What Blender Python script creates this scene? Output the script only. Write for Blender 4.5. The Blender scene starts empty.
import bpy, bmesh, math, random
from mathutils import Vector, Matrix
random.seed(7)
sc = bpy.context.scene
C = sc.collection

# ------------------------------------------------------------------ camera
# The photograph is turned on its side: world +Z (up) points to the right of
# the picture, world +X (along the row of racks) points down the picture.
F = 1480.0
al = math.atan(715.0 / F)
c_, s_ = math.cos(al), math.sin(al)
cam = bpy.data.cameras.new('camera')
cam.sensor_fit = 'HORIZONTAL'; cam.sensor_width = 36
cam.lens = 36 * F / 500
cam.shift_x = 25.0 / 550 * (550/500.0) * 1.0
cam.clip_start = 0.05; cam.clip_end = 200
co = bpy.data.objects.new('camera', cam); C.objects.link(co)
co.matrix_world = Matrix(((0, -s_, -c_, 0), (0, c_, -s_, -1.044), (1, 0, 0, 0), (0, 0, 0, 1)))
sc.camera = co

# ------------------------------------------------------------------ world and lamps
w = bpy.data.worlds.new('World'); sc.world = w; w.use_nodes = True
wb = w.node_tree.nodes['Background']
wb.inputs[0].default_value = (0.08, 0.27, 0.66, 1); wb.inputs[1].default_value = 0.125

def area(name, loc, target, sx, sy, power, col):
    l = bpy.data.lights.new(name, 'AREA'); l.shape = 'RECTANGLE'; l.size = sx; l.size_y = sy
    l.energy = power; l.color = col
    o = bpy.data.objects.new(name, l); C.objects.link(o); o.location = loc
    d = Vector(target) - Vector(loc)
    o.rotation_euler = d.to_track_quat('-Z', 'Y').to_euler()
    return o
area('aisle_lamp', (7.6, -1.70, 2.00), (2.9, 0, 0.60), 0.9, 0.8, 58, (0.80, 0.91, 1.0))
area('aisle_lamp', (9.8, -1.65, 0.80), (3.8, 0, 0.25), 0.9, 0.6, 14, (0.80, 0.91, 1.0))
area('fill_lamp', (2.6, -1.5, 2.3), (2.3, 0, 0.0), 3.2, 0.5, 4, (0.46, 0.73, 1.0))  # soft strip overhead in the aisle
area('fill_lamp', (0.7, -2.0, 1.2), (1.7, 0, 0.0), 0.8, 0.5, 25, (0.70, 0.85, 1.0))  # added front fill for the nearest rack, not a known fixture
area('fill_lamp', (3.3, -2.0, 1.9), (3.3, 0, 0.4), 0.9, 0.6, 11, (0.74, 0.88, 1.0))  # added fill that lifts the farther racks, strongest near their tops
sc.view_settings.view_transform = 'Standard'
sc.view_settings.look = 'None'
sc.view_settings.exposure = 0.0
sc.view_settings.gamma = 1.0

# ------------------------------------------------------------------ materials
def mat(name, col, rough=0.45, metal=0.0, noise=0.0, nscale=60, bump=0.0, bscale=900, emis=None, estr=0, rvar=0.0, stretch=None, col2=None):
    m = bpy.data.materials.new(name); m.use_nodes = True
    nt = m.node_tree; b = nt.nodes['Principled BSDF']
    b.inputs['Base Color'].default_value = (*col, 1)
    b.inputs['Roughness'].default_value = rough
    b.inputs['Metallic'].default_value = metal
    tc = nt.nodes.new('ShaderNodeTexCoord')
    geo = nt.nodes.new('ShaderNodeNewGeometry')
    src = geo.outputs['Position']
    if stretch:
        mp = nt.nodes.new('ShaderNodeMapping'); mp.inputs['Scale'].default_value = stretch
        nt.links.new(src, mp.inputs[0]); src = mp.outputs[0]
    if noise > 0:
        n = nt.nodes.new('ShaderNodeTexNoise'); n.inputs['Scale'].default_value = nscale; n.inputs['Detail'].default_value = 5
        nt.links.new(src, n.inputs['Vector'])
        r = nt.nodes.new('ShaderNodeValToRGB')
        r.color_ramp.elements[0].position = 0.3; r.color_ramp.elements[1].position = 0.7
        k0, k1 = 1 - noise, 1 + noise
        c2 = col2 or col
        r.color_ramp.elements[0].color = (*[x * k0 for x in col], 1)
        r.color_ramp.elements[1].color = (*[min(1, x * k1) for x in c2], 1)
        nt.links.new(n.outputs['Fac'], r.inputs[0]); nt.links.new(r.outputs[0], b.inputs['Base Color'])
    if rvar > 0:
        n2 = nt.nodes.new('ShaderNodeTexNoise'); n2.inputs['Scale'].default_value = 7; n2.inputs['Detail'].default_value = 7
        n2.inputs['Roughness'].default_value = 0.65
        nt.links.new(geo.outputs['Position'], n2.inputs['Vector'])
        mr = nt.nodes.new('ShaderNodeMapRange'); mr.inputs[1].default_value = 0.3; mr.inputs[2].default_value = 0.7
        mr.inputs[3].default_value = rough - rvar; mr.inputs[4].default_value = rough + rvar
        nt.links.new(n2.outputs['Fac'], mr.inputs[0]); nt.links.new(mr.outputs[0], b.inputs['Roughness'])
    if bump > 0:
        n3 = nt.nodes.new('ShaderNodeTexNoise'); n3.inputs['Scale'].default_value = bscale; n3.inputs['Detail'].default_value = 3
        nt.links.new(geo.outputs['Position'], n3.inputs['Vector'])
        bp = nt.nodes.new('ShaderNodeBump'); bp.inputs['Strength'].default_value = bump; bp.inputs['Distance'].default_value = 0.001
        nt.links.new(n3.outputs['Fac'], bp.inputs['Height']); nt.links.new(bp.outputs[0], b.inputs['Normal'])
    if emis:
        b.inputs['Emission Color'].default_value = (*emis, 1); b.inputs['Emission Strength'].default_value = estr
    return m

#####

**SET EXERCISE:**
Reply with one number only: how many lines of the listing hold "scene"?

**WORKED SOLUTION:**
2